Financially, he is at a major disadvantage compared to state Sen. Bethany Hall-Long and Rehoboth Beach Commissioner Kathy McGuiness, each of whom has at least $88,000 in donations on hand. Mr. Eaby has $7,800 available.

He admitted is “a little behind” in fundraising and door-knocking, explaining he had been unable to take a leave of absence from his law practice until recently.

In Sept. 13’s primary, winning a sizable chunk of votes in New Castle, the state’s most populous county, will be key to victory. Mr. Eaby could benefit from the fact three candidates are from New Castle and two are from Sussex while he is the only one in Kent.

Befitting his status as a 10-year Levy Court member, he has been endorsed by several central Delaware figures, including Sen. Brian Bushweller, D-Dover.

“Over the many years I have known and worked with Brad Eaby, he has shown time and again not only his sincere and honest commitment to the vitality of our state but, just as much, his deep and profound belief in doing what is right for all Delawareans,” he said in a statement posted to Mr. Eaby’s website. “Brad Eaby is a person who excels in his chosen profession, earning the abiding respect of his colleagues on both sides of the table. He has an intense respect for the history of our great state and the role Delaware has played and continues to play in our great nation.”

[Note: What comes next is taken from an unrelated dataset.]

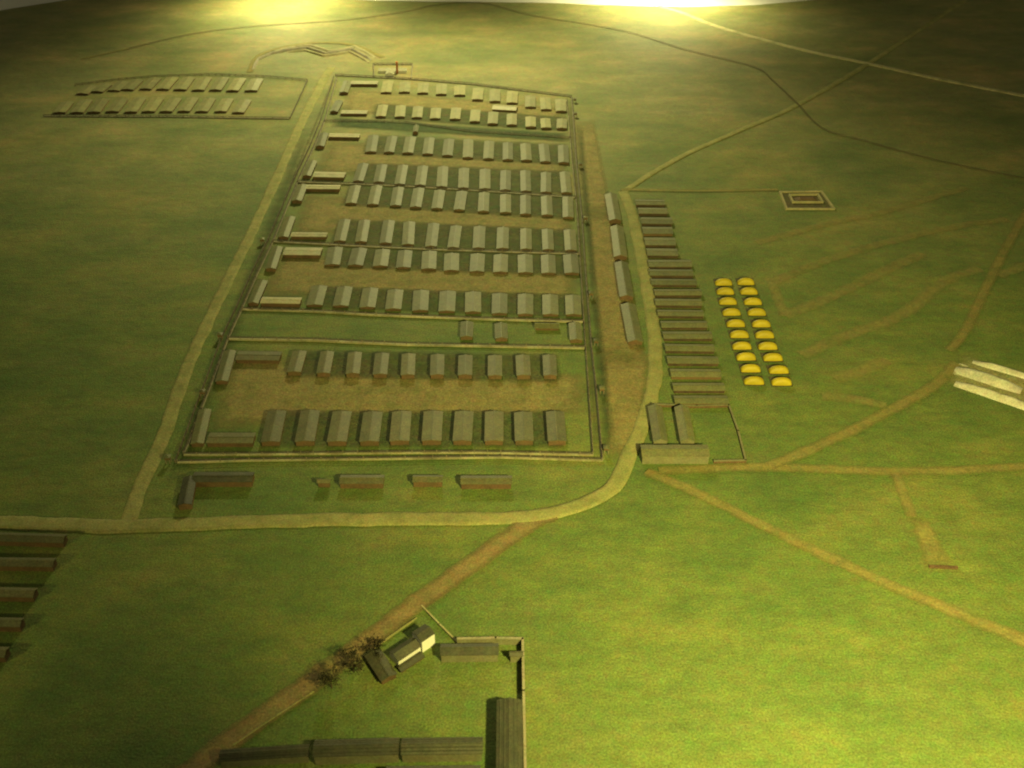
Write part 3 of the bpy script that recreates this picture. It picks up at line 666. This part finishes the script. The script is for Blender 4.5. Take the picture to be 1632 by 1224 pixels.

Some of the accomplishments Mr. Eaby cites have a distinctly Kent County flavor, such as the DE Turf Sports Complex in Frederica. The 12-field area, scheduled to open in the spring, took years of dreaming, planning and cajoling to get started, and Mr. Eaby sees it as a key example of economic growth he can propel.

“The same thing can happen statewide,” he said at a debate earlier this month. “That’s a $20 million project that’s going to impact the whole state. Twenty million dollars a year. It’s the biggest thing to happen in Kent County probably in 25 years.”